Le débat sur le projet de Constitution européenne est trop important pour l’enfermer dans les logiques partisanes. Le Parti socialiste et les Verts adopteront définitivement leur position dans les jours qui viennent, mais on voit déjà que les stratégies électorales, les logiques d’alliances et les ambitions personnelles brouillent la discussion. Les raisons du « oui » ou du « non » n’auront pas forcément grand rapport avec le contenu du texte. Pour moi qui suis éloigné des machines électives, c’est « non » en tant que citoyen et syndicaliste.
Ce texte est dangereux et inacceptable. Je suis européen en ce sens que je me bats pour la construction d’une véritable citoyenneté européenne. Ce texte en lui même avec ses 500 articles mélangeant valeurs de société, organisation des pouvoirs et politiques sectorielles est un document à la fois illisible et incompréhensible. Est-il responsable de proposer à ratification un tel projet en pleine vague d’euro-scepticisme ? Une vraie constitution doit ouvrir la possibilité d’une appropriation par les citoyens. En fait, ce texte prétend, en les intégrant, sacraliser des politiques européennes induites par une vision libérale de l’économie et atlantiste de la défense. De ce fait, le projet a pour conséquence concrète, s’il était adopté, de priver les citoyens d’exercer leur droit légitime à choisir un modèle économique, social et écologique. En privant les citoyens de choix, ce texte est dangereux pour la démocratie.

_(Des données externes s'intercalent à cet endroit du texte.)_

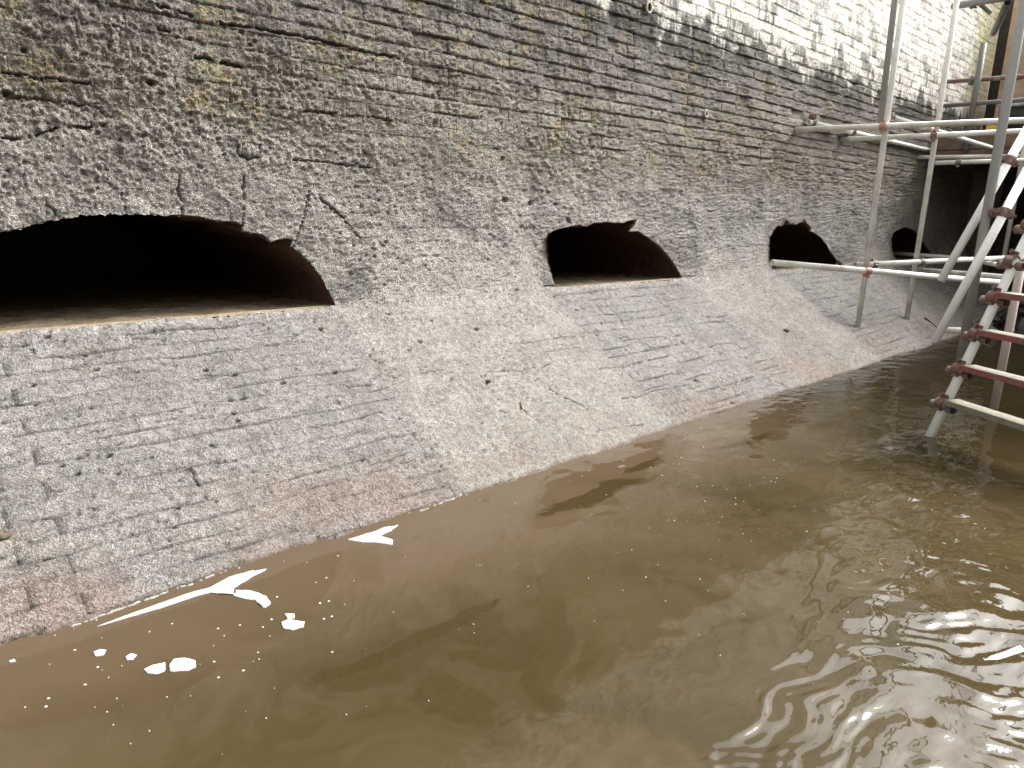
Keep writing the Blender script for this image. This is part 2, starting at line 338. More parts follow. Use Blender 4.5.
for L, w, d in [([(793, 487), (778, 560), (765, 600), (750, 635)], .0035, .02), ([(790, 487), (835, 520), (880, 560), (930, 618)], .004, .02), ([(625, 450), (622, 520), (620, 580)], .0035, .02),
        ([(462, 455), (455, 490), (468, 520), (466, 552)], .005, .025), ([(303, 480), (315, 510), (322, 552)], .003, .018), ([(118, 515), (140, 550)], .003, .015), ([(505, 320), (510, 345)], .005, .02),
        ([(180, 325), (220, 327), (262, 322)], .005, .025), ([(5, 352), (60, 358), (100, 343), (150, 328)], .005, .025), ([(610, 370), (612, 395), (640, 408), (668, 404), (668, 370)], .004, .02), ([(750, 410), (830, 415), (880, 422), (950, 430)], .004, .02),
        ([(380, 10), (440, 25), (490, 42)], .006, .03), ([(400, 75), (430, 82)], .005, .02), ([(560, 60), (640, 72), (720, 85), (800, 100), (900, 125), (1020, 150)], .006, .03), ([(500, 145), (560, 158), (620, 172)], .006, .03),
        ([(0, 185), (60, 193), (110, 205)], .004, .02), ([(80, 195), (160, 207), (240, 215)], .004, .022), ([(780, 285), (860, 292), (960, 302), (1020, 312)], .004, .022), ([(0, 250), (90, 255), (180, 265), (280, 280)], .004, .015)]:
    CR.append((px_line(L, 0, 0, k), w, d))
for L, w, d in [([(478, 555), (488, 575)], .006, .02), ([(415, 733), (445, 733)], .007, .02), ([(768, 710), (800, 710)], .006, .015)]: CR.append((px_line(L, 380, 0, k), w, d))
for L, w, d in [([(250, 392), (300, 425), (340, 445), (420, 485)], .005, .012), ([(150, 440), (155, 470), (172, 480)], .005, .012), ([(225, 325), (258, 302)], .006, .012), ([(110, 235), (190, 228), (300, 210), (380, 205)], .005, .014),
        ([(240, 262), (370, 245)], .004, .012), ([(440, 322), (520, 312), (600, 292), (700, 268)], .006, .016), ([(520, 430), (600, 420), (625, 405), (700, 393), (800, 370)], .006, .016), ([(800, 405), (900, 385), (1010, 350)], .006, .016), ([(520, 215), (600, 205), (680, 200)], .005, .014),
        ([(600, 245), (700, 232)], .006, .014), ([(640, 355), (700, 342), (760, 330)], .005, .014), ([(780, 490), (860, 470), (940, 445)], .005, .012), ([(835, 132), (905, 126)], .006, .015), ([(30, 335), (140, 330), (200, 320)], .004, .012), ([(420, 552), (500, 540), (600, 525)], .004, .01)]:
    CR.append((px_line(L, 480, 280, 3.657), w, d))
for L, w, d in [([(0, 570), (60, 565)], .006, .012), ([(380, 500), (440, 498), (520, 478)], .004, .012), ([(720, 612), (770, 605), (820, 590), (830, 630), (855, 655)], .006, .014), ([(385, 415), (530, 398)], .004, .01), ([(0, 665), (150, 645)], .004, .01),
        ([(660, 375), (720, 365), (830, 345)], .004, .01), ([(570, 18), (700, 25)], .005, .012), ([(250, 95), (360, 100)], .005, .01), ([(300, 150), (380, 152)], .005, .01), ([(760, 190), (850, 175), (1000, 178)], .003, .008), ([(920, 560), (1010, 550)], .005, .01)]:
    CR.append((px_line(L, 0, 330, 4.266), w, d))
for L, w, d in [([(430, 350), (480, 362), (520, 350), (570, 345)], .005, .014), ([(220, 475), (280, 468), (330, 460)], .005, .012), ([(550, 225), (600, 270), (640, 310), (665, 330)], .0035, .012), ([(290, 540), (420, 520)], .003, .008), ([(480, 500), (530, 492)], .004, .01),
        ([(550, 700), (640, 680), (740, 640)], .004, .01), ([(430, 585), (560, 555)], .003, .008), ([(200, 160), (280, 158)], .003, .01), ([(770, 310), (870, 300)], .004, .01)]:
    CR.append((px_line(L, 240, 300, 4.266), w, d))
PITS = []
for (ox, oy, sc, L) in [(0, 330, 4.266, [(410, 155, 2.6), (880, 150, 2.4), (1005, 172, 2.6), (985, 285, 2.4), (998, 345, 2.4), (1016, 378, 2), (465, 525, 2.4), (900, 488, 1.8), (200, 18, 2.5), (510, 155, 1.5), (140, 215, 2), (330, 600, 2)]),
        (240, 300, 4.266, [(240, 130, 2.6), (350, 108, 2.3), (320, 75, 1.6), (410, 290, 2.6), (185, 340, 2.6), (768, 180, 3), (722, 212, 2.4), (1005, 130, 3.2), (15, 400, 3), (602, 472, 2), (545, 345, 2), (900, 340, 2), (810, 98, 1.8), (125, 105, 1.8)]),
        (480, 280, 3.657, [(120, 145, 2), (85, 328, 2.4), (105, 330, 1.8), (432, 195, 2.2), (520, 205, 2.2), (558, 130, 2.4), (590, 68, 2.2), (450, 153, 2.2), (380, 98, 2), (405, 90, 2.2), (435, 88, 2.5), (355, 104, 2), (290, 100, 2), (250, 104, 2), (270, 60, 2), (740, 220, 2.2), (682, 205, 2.2), (980, 275, 2.6), (835, 130, 2.4), (790, 362, 2.4), (750, 98, 2), (105, 62, 2.2), (650, 40, 3), (535, 158, 1.8), (586, 103, 1.8)]),
        (0, 0, 2.56, [(385, 215, 3.2), (640, 115, 2), (20, 240, 3), (60, 130, 2)]), (500, 140, 5.12, [(30, 308, 4), (160, 325, 4.5), (285, 330, 3), (800, 408, 2.4), (965, 383, 2.4), (110, 445, 2), (720, 128, 1.6), (20, 95, 3), (375, 68, 2)]), (640, 280, 3.41, [(150, 205, 2), (370, 257, 2.2), (490, 172, 2.5), (420, 320, 2.4), (485, 355, 2), (190, 338, 2), (530, 140, 1.6)])]:
    for a, b, r in L: PITS.append((*at_face(ox+a/sc, oy+b/sc), r))

CRS = .075
def cell(X, s):
    z = s+.0038*pn(X*1.7, s*3)+.0022*pn(X*9, s*9+5)
    k_ = np.floor(z/CRS).astype(int); fz = z/CRS-k_
    hd = (k_ % 2 == 0) & (s > 0); W = np.where(hd, .1125, .225)
    o = np.where(hd, .056, .0)+np.where(s < 0, (k_ % 2)*.1125, 0)
    xx = (X+o+.003*pn(X*4, k_*7.3))/W; i_ = np.floor(xx).astype(int); fx = xx-i_
    return k_, i_, fz*CRS, fx*W, W
def aprmask(X, s):
    m = np.zeros(X.shape)
    for a, b in APR:
        wob = .03*fbm(X*3, s*3, 3, 4)+.012*fbm(X*14, s*14, 2, 9)
        m = np.maximum(m, ss(a-.07, a+.07, X+wob)*ss(b+.08, b-.05, X+wob))
    return m*ss(.0, -.03, s)
def relief(X, s):
    z = np.where(s > 0, SILL+s, SILL+s*SA)
    k_, i_, dz, dx, W = cell(X, s)
    ap = aprmask(X, s)
    rnd = _V[(i_*7+k_*31) & 255, (k_*13+i_*3) & 255]; rnd2 = _V2[(i_*5+k_*17) & 255, (k_*29+i_) & 255]
    n_lo = fbm(X*1.4, s*1.4, 3, 1); n_v = fbm(X*2.6, s*5, 3, 2)
    # how clearly the courses read
    vb = ss(1.55, 1.95, z+.30*n_v+.10*np.minimum(X-2.2, 1.6))*.95
    vb = np.maximum(vb, ss(.0, .4, n_v)*.30*ss(.2, .35, z))
    vb = np.maximum(vb, .5*ss(2.45, 2.6, z)); vb = np.where(z > 2.55, np.minimum(vb, .6), vb)
    vb = np.maximum(vb*(1-ap*.3), ap*(.10+.50*ss(-.15, .55, fbm(X*3, s*9, 3, 11))))
    pier = (s < .15) & (ap < .5); vb = np.where(pier, vb*.45+.02, vb)
    # arch surround: courses stop round each opening
    for P in OPS:
        cx = (min(p[0] for p in P)+max(p[0] for p in P))/2; hw = (P[-1][0]-P[0][0])/2
        rr = np.hypot((X-cx)/(hw*1.08), np.maximum(s, 0)/.78); vb = np.where(s > 0, vb*(.1+.9*ss(.9, 1.05, rr)), vb)
    vp = np.where(z > 2.5, .55, .09)*ss(.2, .8, vb)+ap*.12*ss(-.1, .4, fbm(X*5, s*5, 2, 19))
    ez = np.minimum(dz, CRS-dz); ex = np.minimum(dx, W-dx)
    nz = .003*fbm(X*22, s*22, 2, 3)
    jb = (1-ss(.0015, .0105, ez+nz))*vb; jp = (1-ss(.001, .008, ex+nz))*vp
    cm = ss(1.0, 1.45, z+.2*n_lo)*(1-ss(2.35, 2.6, z))*(1-.55*ss(1.75, 2.05, z+.1*np.minimum(X-2.2, 1.6)+.2*n_v))*ss(-.35, .25, fbm(X*2.1, s*2.1, 3, 6))
    h = .016*n_lo+.007*fbm(X*5, s*5, 3, 12)
    h += (rnd-.5)*.008*np.maximum(vb, .1)+np.where((rnd2 > .93) & (z > 1.6) & (z < 2.5), -.010, 0)*vb
    h += -jb*np.where(z > 2.5, .003, np.where(ap > .5, .0105, .0082))*ss(-.9, .1, fbm(X*6, s*2, 2, 24))-jp*np.where(z > 2.5, .002, .007)
    h += -.005*(dz/CRS-.5)*vb
    lump = fbm(X*20, s*22, 4, 5, .65); h += cm*(.0090*np.maximum(lump, -.15)+.006*fbm(X*48, s*48, 3, 8, .65))
    v1, id1 = vor(X*17, s*20, 3); h += cm*.012*np.maximum(0, .5-v1)*(id1 > .7)
    smooth = np.where(z > 2.55, .35, 1.); lowz = ss(.75, .5, z)
    h += smooth*(.0040*fbm(X*26, s*26, 3, 14, .6)+.0042*fbm(X*80, s*80, 3, 15, .7))*(1-.45*lowz)
    v2, id2 = vor(X*8.5, s*8.5, 9); h += -.009*ss(.14, .04, v2)*(id2 > .92)*(z < 2.5)
    v3, id3 = vor(X*30, s*30, 5); crumb = ss(.34, .12, v3)*(id3 > .84)*(z < 1.9)*ss(-.3, .1, fbm(X*2.3, s*2.3, 2, 77)); h += -.008*crumb
    # aprons sit slightly back from the piers
    h += -ap*.022*ss(-1.3, -.2, s)*ss(.0, -.12, s)
    pits = np.zeros(X.shape)
    for a, b, r in PITS:
        r *= .0058; m = (np.abs(X-a) < r*3) & (np.abs(s-b) < r*3)
        if m.any():
            d = np.hypot(X[m]-a, (s[m]-b)*1.3)+.002*pn(X[m]*150, s[m]*150); g = ss(r*1.15, r*.4, d); h[m] -= .02*g; pits[m] = np.maximum(pits[m], g)
    for L, w, dp in CR:
        xs = [p[0] for p in L]; zs = [p[1] for p in L]
        m = (X > min(xs)-.05) & (X < max(xs)+.05) & (s > min(zs)-.05) & (s < max(zs)+.05)
        if m.any():
            Xm, sm = X[m], s[m]; wx = Xm+.007*pn(Xm*40, sm*40); wy = sm+.007*pn(Xm*40+9, sm*40+3); d = np.full(Xm.shape, 9.)
            for a, b in zip(L[:-1], L[1:]): d = np.minimum(d, seg_dist(wx, wy, a, b))
            brk = ss(-.55, -.2, pn(Xm*18, sm*18+4)); g = ss(w*1.15, w*.3, d)*brk; h[m] -= dp*.9*g; pits[m] = np.maximum(pits[m], g*.9)
    # swollen, broken lip over the mouths
    # tide mark of whitewash
    drip = .18*fbm(X*2, s*.4, 3, 21)+.14*fbm(X*9, s*1.4, 3, 22)+.05*fbm(X*30, s*6, 2, 23)
    white = ss(2.46, 2.52, z+drip*.9)
    tone = np.where(white > .5, rnd, rnd2)
    joint = np.clip(jb*1.0+jp+pits+.7*crumb, 0, 1)
    return h, dict(apron=ap, joint=joint, tone=tone, white=white), (k_, i_)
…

Les partisans du « oui » agitent volontiers le hochet du droit de pétition qui figurerait dans le traité, mais ce « droit » ne permet qu’à un million de citoyens de faire des propositions à la Commission, ils n’ont toujours aucun pouvoir. En tant que syndicaliste, je note que la Charte des droits fondamentaux, tellement vantée, ignore l’essentiel des droits sociaux et syndicaux. Un seul exemple : si le principe de sécurité sociale est admis, la Constitution ne parle que de « protection sociale adéquate », ce qui ne veut rien dire et exclut d’entrée toute harmonisation par le haut pour les salariés les moins bien protégés d’Europe. Le projet de texte est inscrit dans la ligne de pensée de l’OMC et plus particulièrement de l’idéologie qui sous-tend le fameux Accord général sur le commerce et les services (AGCS), pierre angulaire du démantèlement des services publics en Europe. Avec ce texte, la déréglementation deviendra la règle, comme le propose d’ailleurs un tout récent rapport remis à Nicolas Sarkozy. Les partisans du « oui » invoquent souvent le ralliement de la Confédération européenne des syndicats au texte. Il faut cependant savoir que cette instance ne représente qu’elle-même et que, dans tous les pays d’Europe, les organisations syndicales prennent des positions beaucoup plus prudentes, quand elles ne sont pas hostiles.
La Confédération paysanne s’oppose à ce texte comme tout ceux qui veulent une autre Europe. En donnant valeur constitutionnelle à un texte qui s’inscrit dans une démarche diamétralement opposée, les femmes et les hommes de gauche ne feraient pas que renoncer à ce combat. Ils contribueraient aussi à figer dans le marbre une vision purement mercantile de la société, et donc à vider la politique de son sens. Je souhaite que la front le plus large possible à gauche s’ouvre en faveur du « non ».

Source
Le Monde (France)

« Pour moi, c’est "non" », par José Bové, Le Monde, 28 novembre 2004.